Jodi sees the importance of values and carries that mindset into everything she does. “The culture at EIC is incredible. I’ve worked for large corporations that did not think twice about the experience of team members. Work-life balance is meaningful here, it’s honest, and the attention that David [Ponraj, CEO of EIC] pays to our health, both physical and mental, is huge. The mission of the company aligns with my ethos. It’s also important to me to shop small and support my community, which is what EIC’s mission is truly all about. I feel as though I am making a meaningful difference in the lives of others each day at work.” Truly, one’s work environment affects one’s happiness. Jodi sees the way the team interacts with each other and that when life has to be tended to, the team works together to communicate and understand the needs of one another. That’s the product of a carefully nurtured culture, and that starts at the top.

Storytelling Translating Into Empowerment

Jodi has always been a storyteller: “I enjoy that part of marketing and sales. I am innately good at it. As a female leader, having been overlooked many times in favor of a male counterpart through the years, I think it’s exciting to openly celebrate growth in my professional journey through writing. I’ve written books and blogs about it. Authentically sharing through written word opens doors, and creates different avenues to grow. I don’t have trouble getting through to people because I publish and read a lot. I’ll research and learn other people’s stories before I connect.” As explained, sales and marketing allow for stories to be told. Through the power of understanding and sharing these stories, we can make a true impact. In this position, Jodi has been able to share exciting stories about the small business growth and impact that has been created in their communities through the resources of our clients and partners.

Diversity and Equity in the Workplace

Jodi spoke of the emphasis around corporate and community DEI (Diversity, Equity, and Inclusion): “What does that really mean? What does that look like? To focus on DEI efforts…how do you measure that? How do you show meaningful change? For me, storytelling is the best way, and that means sharing how our clients are meaningfully approaching DEI.  The Entrepreneur of Color Fund that we are helping to establish with the DEC Network in Dallas, is intentional and shows real work; work that we can track and measure. Connecting with other leaders allows for a ripple effect. The more we talk about it and show real DEI efforts, the more we can show measurable action at work, and real, true impact through numbers and human stories. This could be examples such as giving a grant to a person of color and helping grow their business with technical assistance.” Seeing the true impact that diversity and inclusion has  within communities that EIC works with makes so much of a difference. There is change happening, and that transports the phrase “diversity, equity, and inclusion” to a more intentional, standard practice with a proven playbook. 

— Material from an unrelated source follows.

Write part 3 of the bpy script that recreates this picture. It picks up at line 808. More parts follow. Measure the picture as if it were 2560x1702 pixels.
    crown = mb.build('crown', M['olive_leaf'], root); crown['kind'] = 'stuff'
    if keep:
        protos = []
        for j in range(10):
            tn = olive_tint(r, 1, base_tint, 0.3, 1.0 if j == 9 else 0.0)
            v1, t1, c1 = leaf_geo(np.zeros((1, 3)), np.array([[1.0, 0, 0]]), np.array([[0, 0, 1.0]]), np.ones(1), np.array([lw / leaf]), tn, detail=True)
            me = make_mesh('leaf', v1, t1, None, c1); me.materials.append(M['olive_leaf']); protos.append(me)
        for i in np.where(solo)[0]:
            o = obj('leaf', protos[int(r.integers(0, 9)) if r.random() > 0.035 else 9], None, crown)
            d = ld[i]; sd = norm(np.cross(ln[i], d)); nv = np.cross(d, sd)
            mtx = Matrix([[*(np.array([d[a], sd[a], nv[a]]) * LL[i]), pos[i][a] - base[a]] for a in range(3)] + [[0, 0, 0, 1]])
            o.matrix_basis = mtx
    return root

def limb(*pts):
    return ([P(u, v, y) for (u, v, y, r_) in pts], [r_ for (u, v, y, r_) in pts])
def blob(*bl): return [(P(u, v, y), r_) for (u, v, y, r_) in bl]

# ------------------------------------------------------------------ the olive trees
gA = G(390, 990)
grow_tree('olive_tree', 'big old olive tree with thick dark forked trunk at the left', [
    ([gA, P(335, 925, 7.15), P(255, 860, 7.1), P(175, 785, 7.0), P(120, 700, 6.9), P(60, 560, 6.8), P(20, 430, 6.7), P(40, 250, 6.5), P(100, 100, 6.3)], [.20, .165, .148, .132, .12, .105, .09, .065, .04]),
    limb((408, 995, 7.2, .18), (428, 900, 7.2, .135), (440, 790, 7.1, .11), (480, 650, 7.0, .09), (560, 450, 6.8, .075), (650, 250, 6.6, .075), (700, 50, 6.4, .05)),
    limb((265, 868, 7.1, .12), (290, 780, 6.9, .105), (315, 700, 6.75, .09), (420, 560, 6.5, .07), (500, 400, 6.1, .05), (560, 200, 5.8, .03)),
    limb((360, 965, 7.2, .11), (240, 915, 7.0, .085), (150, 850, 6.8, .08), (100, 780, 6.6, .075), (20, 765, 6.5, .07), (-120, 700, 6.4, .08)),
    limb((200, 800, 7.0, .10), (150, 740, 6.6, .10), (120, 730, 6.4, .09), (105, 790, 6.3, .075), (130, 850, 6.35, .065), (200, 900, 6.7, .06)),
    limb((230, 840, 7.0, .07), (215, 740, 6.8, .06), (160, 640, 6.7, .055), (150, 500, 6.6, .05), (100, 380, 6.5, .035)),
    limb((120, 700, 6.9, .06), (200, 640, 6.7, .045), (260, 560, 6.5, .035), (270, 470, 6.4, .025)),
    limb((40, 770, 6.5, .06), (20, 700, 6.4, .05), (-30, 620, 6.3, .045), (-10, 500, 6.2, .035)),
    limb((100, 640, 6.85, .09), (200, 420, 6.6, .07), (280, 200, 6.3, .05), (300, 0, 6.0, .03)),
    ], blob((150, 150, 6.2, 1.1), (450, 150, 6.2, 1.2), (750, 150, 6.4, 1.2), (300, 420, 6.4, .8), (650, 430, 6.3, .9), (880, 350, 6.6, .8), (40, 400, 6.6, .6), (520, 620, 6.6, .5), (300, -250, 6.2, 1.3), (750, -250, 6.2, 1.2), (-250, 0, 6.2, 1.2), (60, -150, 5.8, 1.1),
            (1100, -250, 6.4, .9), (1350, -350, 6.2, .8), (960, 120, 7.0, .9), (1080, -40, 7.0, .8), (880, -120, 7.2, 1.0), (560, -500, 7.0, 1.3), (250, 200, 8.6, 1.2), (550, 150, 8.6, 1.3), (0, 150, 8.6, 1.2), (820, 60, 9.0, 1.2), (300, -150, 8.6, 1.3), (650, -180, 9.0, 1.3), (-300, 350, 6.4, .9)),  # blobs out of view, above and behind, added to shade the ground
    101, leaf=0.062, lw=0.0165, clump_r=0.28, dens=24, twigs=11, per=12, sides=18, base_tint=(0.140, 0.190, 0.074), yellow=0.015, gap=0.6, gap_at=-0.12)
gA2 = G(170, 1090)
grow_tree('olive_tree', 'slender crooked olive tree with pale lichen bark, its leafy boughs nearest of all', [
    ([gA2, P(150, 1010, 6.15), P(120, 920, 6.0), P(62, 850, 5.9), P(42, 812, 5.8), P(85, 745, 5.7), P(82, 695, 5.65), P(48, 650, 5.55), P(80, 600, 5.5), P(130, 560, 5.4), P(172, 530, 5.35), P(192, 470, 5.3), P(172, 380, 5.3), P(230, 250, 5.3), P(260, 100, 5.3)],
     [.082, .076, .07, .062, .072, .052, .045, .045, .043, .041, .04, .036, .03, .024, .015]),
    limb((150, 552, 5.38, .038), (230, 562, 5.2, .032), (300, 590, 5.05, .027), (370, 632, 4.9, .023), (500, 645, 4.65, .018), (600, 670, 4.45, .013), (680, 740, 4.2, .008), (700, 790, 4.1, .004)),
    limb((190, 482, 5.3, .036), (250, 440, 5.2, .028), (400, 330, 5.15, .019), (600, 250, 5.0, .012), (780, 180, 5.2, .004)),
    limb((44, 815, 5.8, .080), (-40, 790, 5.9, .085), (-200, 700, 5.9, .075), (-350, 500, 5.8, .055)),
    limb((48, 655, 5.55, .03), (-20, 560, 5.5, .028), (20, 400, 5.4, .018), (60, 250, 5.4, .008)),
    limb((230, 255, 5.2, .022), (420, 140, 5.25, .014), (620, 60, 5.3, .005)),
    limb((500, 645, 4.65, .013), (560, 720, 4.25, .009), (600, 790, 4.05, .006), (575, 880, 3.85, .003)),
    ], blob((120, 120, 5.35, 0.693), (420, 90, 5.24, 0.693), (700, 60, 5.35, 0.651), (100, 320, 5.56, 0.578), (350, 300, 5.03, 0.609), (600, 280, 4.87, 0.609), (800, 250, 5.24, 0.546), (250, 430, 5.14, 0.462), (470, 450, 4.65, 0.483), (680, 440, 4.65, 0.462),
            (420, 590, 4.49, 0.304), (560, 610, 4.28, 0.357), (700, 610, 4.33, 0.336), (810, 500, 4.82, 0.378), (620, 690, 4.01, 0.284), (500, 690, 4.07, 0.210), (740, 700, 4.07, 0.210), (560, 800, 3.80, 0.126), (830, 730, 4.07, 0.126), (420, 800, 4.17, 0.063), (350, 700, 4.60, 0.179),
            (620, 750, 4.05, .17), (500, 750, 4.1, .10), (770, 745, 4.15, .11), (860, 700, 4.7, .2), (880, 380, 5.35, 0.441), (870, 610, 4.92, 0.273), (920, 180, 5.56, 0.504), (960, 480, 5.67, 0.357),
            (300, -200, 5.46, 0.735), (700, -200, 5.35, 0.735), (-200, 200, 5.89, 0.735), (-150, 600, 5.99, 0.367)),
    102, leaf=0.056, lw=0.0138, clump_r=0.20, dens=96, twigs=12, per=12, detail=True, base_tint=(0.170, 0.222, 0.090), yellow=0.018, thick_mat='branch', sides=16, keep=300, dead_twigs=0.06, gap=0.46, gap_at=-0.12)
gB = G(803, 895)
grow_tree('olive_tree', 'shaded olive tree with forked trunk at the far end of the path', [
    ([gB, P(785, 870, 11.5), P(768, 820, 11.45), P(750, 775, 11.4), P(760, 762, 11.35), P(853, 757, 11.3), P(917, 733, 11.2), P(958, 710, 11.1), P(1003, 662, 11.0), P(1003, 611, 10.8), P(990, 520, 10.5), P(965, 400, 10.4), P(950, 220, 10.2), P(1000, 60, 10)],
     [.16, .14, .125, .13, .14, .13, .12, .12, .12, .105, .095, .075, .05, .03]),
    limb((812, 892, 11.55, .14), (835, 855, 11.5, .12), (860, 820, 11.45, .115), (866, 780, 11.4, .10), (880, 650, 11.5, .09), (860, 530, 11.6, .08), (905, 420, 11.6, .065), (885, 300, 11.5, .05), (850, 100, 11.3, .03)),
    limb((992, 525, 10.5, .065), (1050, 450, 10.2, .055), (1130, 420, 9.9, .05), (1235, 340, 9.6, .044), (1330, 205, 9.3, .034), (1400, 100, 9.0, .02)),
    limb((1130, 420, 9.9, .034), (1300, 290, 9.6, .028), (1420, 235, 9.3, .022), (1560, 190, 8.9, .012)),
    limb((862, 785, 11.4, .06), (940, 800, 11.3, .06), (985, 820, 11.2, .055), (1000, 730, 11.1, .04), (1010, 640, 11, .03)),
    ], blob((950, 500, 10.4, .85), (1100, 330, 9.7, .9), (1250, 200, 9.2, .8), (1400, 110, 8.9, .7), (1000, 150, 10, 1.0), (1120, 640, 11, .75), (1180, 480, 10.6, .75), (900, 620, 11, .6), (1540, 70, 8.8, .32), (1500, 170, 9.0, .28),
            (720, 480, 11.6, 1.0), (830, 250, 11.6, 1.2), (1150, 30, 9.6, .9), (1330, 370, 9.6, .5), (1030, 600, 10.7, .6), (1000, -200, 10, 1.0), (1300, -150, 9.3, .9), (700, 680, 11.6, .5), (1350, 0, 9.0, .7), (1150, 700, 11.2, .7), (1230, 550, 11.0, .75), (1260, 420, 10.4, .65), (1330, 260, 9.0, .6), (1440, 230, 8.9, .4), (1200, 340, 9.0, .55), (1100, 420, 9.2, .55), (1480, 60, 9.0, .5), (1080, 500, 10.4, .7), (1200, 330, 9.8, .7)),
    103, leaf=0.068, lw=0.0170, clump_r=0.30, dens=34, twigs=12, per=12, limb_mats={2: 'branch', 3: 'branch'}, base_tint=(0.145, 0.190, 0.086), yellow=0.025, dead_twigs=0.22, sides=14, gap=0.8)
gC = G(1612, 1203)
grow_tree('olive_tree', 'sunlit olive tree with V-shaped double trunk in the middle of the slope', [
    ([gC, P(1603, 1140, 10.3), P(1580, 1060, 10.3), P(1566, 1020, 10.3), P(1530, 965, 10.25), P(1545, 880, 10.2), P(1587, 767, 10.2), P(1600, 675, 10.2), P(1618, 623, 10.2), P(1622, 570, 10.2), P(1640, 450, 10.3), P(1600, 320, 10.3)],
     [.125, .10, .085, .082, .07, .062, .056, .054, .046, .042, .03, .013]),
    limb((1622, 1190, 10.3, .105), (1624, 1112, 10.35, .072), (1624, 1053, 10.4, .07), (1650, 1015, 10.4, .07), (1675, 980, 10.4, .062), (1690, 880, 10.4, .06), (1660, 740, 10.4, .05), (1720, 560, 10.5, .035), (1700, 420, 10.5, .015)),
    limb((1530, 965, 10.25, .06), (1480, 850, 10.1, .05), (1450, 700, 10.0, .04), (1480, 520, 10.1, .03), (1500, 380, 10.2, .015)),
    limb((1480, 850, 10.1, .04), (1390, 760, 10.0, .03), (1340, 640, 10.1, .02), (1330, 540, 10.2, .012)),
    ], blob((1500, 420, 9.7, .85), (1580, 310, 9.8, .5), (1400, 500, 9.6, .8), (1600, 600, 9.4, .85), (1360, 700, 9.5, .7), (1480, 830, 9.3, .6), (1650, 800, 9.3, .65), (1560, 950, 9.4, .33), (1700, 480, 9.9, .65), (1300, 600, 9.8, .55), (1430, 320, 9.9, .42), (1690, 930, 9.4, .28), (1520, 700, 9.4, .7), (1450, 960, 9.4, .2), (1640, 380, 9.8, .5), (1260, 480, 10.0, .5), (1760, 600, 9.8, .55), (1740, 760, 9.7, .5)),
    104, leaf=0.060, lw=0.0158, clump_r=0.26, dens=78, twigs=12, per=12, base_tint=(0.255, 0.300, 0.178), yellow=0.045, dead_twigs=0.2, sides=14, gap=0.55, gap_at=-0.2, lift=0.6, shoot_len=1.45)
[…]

Everyday Challenges Turned into Opportunities

Jodi’s to-do list is never-ending: “There’s so much I want to do. The company is growing so fast and I cannot keep up with all the things I want to accomplish each day. The more storytelling I see internally and externally, the more it opens my eyes up to different efforts and opportunities. I need to make sure I know what is do-able and prioritize things in a manageable, sensible way that best serves our company, our clients, and our future clients. I have a positive outlook on life. I think of myself as water…if there’s an obstacle, I find a way around it or under it. I don’t acknowledge negativity.” In Jodi’s role, it is immensely important to balance sales and marketing.  It is important to acknowledge both departments daily and be sure the two are working in tandem, as this allows for efficiency on both sides. Throughout the workday, there are many tasks that need to be completed. Jodi utilizes the team, communication, and resources to help create a flow that allows her to put her best work forward.

Inspiration, an Endless Journey

Inevitably, Jodi has become who she is by being around those who encouraged the best in her. “My Mom is my greatest female inspiration. I watched Mad Men, which was set back in the 60s, when ‘men made all the money’ and women were the secretaries. Watching a female transition into an executive role on that show was so inspirational. Why that particular storyline resonated with me is because someone at the high school where my Mom taught in the 1960s told my Mom ‘McLean, you’re going to be Principal one day’ and my Mom remembers thinking “why would I want to be Principal? That’s a man’s job.” After that, her Mom set out to be an administrator, going back to school and bringing home boxes of papers every night. Mom’s struggle to finally become Principal, and ultimately Superintendent, after being passed over by male applicants time and time again, encourages me to work hard every day. My Mom was taking care of both me and my sister while working full time, taking college courses, and trying to move up the ladder with so much resistance. She is strong and she is resilient.” Clearly, her mother impacted her life by helping her realize how far goals and hard work can take you. Jodi’s other female muse is Maya Angelou. “Her beautiful writing style and artistic grace, sparked and fueled by her many, incredibly difficult challenges, reminds me that there is truly nothing I can’t do. True beauty can come from despair… my troubles are minimal and my opportunities are endless.”  

Significance of Women’s History Month

During this month, there should be a constant reminder to remember the true roots and positivity of women. For Jodi, she believes in the importance of highlighting equality by action. “It’s important to keep shining a light on female leadership. I am not the biggest fan of phrases like #bossbabe #girlboss and “shepreneur”, as we should just consider ourselves leaders, not ‘female leaders’ if we truly want to be seen as equals. At the same time, there is a much smaller percentage of female leaders and [especially] people of color in executive roles. We need to reach a true level of equity before we can be seen as ‘just leaders.’ Until then, we need to keep talking about female leadership and the importance of having that diversity in thinking and executing at the higher levels.” Discussions about empowerment are thought-provoking and real. Empowerment results from human equality across the board, and it is not just limited to the position someone is in professionally. Throughout this month, Jodi recognizes the emphasis that should be placed on creating a space for both women and men to be appreciated equally.